The vulnerability allows an authenticated user to escalate their privileges to full administrative access by modifying their own user_role via the /user/update endpoint. This unauthorized privilege escalation can lead to unauthorized access and control over sensitive data, including all users, teams, keys, models, and prompt history within LiteLLM.

Such unauthorized access and control over sensitive information could potentially violate compliance requirements of common standards and regulations like GDPR and HIPAA, which mandate strict access controls and protection of personal and sensitive data.

Therefore, this vulnerability poses a significant risk to maintaining compliance with these regulations by undermining the principle of least privilege and potentially exposing sensitive data to unauthorized users.

Executive Summary

This vulnerability exists in LiteLLM versions prior to 1.83.10 and allows a user to modify their own user_role via the /user/update endpoint.

Although the endpoint restricts users to updating only their own account, it does not restrict which fields can be changed.

As a result, a user who can access this endpoint can set their role to proxy_admin, thereby gaining full administrative access to LiteLLM, including all users, teams, keys, models, and prompt history.

Users with the org_admin role have legitimate access to this endpoint and can exploit this vulnerability without needing to chain any additional flaws.

Impact Analysis

This vulnerability can have a severe impact as it allows a user to escalate their privileges to full administrative access within LiteLLM.

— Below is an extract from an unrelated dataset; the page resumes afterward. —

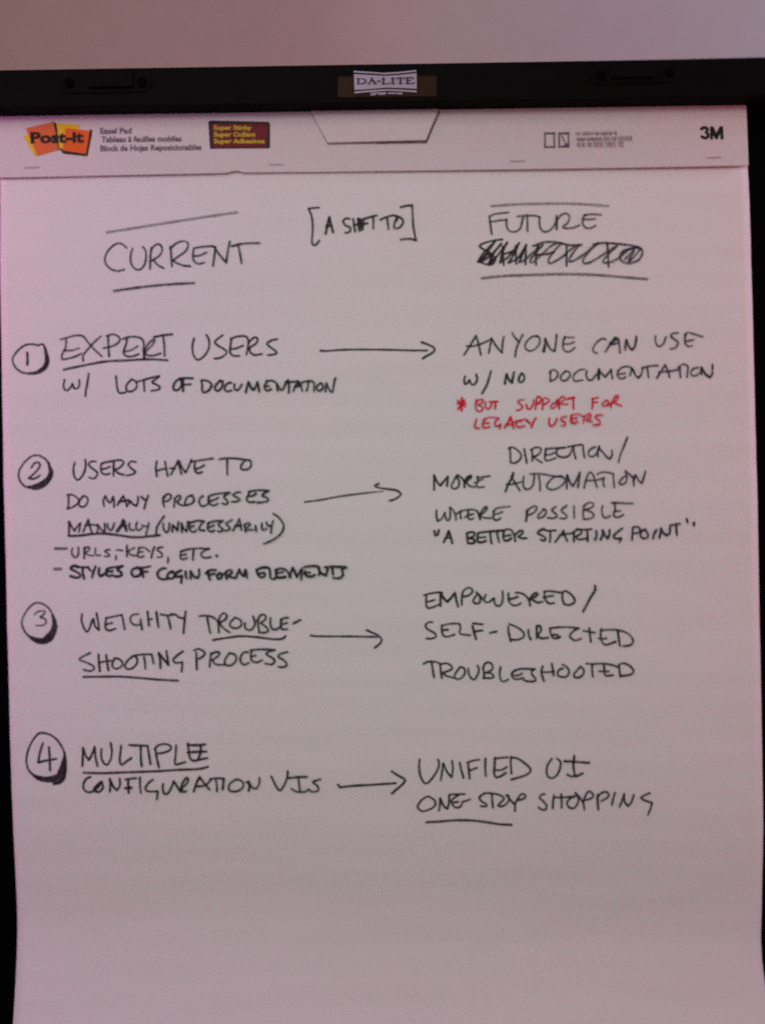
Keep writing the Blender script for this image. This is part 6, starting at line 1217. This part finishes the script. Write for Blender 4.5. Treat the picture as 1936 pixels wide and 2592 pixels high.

An attacker exploiting this flaw can control all users, teams, keys, models, and prompt history, potentially leading to unauthorized data access, modification, or deletion.

Such unauthorized administrative access can compromise the confidentiality, integrity, and availability of the system and its data.

Detection Guidance

This vulnerability involves unauthorized modification of the user_role field via the /user/update endpoint in LiteLLM versions prior to 1.83.10. Detection can focus on monitoring API requests to this endpoint for attempts to change the user_role field by non-proxy_admin users.

You can detect exploitation attempts by inspecting logs or network traffic for POST or PATCH requests to /user/update that include changes to the user_role field from users who are not proxy_admin.

Example commands to detect such activity might include:

  • Using grep on server logs to find suspicious updates: grep -i '/user/update' /path/to/litellm/logs | grep 'user_role'
  • Using network monitoring tools like tcpdump or Wireshark to filter HTTP requests to /user/update containing user_role changes.
  • Querying application logs or database audit logs for changes to the user_role field by users without proxy_admin privileges.
Mitigation Strategies

The primary mitigation is to upgrade LiteLLM to version 1.83.10 or later, where this vulnerability has been patched by restricting user_role modifications to proxy administrators only.

If immediate upgrade is not possible, restrict access to the /user/update endpoint to trusted users only, and monitor for suspicious role changes.

Additionally, review and tighten access controls around user role management and audit any recent changes to user roles to detect potential exploitation.